Last October, a popular referendum saw 78 percent of voters demanding a new constitution, with 79 percent demanding it be written by fellow Chilean citizens, with half to be women.

Chile, a nation of just under twenty million, becomes the first country ever to have a constitution written by women in equal numbers to men.

Daniel Schweimler, a reporter for Al Jazeera, explained that up to sixty percent of the assembly must approve each article of the new constitution for it to pass.

“The idea of this 155-member assembly is that it tries to encompass and represent all the diverse elements of Chilean society,” he said. 

“No group is big enough to veto those articles at the moment,” Schweimler wrote. “What we’re going to see over the next nine months to a year are a lot of negotiations; alliances, coalitions being formed, people trying to decide the best way forward.”

On Sunday, the inaugural session of the delegates’ swearing in was delayed for hours after protesters and a special police unit fought in the streets of Santiago in the areas surrounding the location of the ceremony.

Protests were also seen in the nearby Plaza Italia, which emerged as the centre of mass social justice protests that broke out two years ago, and led the country to establish the constitutional assembly.

Independent constituent Malucha Pinto told Al Jazeera the biggest issue facing the constituents will be to build trust and learning to work together.

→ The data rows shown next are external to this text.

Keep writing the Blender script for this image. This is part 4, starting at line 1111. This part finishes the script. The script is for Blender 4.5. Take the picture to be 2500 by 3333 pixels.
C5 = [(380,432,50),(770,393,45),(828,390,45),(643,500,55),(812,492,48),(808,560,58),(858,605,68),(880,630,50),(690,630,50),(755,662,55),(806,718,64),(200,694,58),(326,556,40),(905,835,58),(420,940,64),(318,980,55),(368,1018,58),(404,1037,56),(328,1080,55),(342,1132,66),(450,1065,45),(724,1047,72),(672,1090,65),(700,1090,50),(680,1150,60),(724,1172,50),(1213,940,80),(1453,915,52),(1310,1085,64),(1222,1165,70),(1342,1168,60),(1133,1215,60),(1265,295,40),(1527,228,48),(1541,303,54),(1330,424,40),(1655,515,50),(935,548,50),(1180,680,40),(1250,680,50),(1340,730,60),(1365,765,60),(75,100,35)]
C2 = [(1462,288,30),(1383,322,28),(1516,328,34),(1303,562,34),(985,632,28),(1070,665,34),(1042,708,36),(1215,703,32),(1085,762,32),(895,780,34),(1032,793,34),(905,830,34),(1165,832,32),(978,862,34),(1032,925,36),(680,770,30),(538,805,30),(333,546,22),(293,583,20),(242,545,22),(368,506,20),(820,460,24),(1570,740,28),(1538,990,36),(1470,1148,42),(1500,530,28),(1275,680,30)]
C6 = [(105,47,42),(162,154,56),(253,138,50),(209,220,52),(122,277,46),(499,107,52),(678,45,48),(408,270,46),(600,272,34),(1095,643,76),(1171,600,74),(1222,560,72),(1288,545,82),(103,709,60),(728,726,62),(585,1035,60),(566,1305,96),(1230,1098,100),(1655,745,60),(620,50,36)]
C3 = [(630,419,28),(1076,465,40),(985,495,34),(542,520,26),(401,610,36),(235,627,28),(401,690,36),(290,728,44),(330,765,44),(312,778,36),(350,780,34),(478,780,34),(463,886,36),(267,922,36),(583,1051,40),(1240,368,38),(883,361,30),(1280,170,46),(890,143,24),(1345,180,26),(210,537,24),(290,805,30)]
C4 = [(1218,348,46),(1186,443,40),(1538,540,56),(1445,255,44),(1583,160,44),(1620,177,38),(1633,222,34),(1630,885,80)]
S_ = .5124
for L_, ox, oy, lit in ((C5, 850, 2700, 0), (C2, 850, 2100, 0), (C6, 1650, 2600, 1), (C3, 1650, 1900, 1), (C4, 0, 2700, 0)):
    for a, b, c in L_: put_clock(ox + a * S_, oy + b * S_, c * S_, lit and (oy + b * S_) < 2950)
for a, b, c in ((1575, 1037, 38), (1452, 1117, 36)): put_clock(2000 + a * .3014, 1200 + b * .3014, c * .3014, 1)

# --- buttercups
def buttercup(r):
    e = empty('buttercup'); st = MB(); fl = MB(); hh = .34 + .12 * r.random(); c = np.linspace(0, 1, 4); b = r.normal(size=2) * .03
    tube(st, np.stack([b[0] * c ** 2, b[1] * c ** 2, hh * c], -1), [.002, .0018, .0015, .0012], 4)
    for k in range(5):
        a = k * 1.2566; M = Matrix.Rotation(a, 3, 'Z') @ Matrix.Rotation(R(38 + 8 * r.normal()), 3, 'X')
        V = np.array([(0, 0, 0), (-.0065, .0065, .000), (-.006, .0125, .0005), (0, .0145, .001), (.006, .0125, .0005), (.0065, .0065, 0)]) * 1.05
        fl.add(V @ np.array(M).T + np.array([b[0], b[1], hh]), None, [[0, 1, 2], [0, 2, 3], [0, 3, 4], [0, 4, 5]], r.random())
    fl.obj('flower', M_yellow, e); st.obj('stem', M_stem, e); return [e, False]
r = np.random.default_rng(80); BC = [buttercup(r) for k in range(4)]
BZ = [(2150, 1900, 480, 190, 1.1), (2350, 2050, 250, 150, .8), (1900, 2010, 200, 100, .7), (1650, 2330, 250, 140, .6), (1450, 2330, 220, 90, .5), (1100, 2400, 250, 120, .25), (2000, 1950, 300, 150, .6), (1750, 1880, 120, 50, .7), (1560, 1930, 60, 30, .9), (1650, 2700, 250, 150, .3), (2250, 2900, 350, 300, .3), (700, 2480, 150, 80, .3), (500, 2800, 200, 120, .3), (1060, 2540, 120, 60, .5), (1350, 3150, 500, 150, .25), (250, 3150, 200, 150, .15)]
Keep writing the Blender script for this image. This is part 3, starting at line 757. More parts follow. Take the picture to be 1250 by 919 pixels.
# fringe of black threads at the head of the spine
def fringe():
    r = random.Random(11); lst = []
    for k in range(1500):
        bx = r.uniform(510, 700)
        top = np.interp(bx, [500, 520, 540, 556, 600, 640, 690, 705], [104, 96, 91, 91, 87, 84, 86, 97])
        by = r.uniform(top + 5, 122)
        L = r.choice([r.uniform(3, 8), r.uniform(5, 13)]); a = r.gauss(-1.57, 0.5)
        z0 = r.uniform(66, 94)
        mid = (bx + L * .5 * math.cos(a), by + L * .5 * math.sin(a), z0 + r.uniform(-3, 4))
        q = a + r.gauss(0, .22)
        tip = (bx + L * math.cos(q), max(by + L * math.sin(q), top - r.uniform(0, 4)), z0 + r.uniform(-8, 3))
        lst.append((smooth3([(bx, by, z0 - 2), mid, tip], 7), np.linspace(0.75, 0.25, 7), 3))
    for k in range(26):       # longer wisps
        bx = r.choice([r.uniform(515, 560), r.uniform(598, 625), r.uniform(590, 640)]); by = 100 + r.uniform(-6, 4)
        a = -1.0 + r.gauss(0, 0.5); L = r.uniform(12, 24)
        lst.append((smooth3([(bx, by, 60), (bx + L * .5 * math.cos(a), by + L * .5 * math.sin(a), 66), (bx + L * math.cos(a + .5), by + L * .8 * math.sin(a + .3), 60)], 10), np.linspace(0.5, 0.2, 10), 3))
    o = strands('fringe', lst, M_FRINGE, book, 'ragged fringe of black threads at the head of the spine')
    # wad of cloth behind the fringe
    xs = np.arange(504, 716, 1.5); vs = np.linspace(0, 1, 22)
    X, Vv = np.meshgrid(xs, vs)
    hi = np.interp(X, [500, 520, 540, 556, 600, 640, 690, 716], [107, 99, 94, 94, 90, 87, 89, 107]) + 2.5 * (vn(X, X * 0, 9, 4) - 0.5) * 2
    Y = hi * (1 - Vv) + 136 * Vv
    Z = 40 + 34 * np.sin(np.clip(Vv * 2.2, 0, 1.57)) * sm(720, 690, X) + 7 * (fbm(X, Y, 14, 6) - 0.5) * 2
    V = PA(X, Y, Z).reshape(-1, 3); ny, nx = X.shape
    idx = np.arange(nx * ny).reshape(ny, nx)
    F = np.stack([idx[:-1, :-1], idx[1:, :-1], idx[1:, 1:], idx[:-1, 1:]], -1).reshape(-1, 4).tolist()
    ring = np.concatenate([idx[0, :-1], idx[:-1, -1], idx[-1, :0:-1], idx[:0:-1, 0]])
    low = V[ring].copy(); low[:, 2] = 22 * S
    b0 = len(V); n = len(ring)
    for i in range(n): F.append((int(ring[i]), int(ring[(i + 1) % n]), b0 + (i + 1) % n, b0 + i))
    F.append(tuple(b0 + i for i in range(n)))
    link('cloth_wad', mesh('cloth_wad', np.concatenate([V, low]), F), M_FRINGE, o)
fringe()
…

“We must understand that we are facing something completely new for which we do not have the practice,” he said. “It is a huge and beautiful challenge that we also face as a country in the future.”

In May, the constitutional body was elected by a popular vote and is currently dominated by independent and leftist candidates, some with origins in the protest movement. 

The delegates have promised to tackle issues including water and property rights, central bank independence and labour practices, sending investors to worry over the potential changes to the free market system of the world’s top copper producer.

Unrecognised in the existing constitution, the delegates of Mapuche and Aymara decent are hoping a new text will demonstrate their nations true cultural, political and social rights.

The commission has up to twelve months to agree on a common rulebook, establish other necessary committees and draft a new constitution.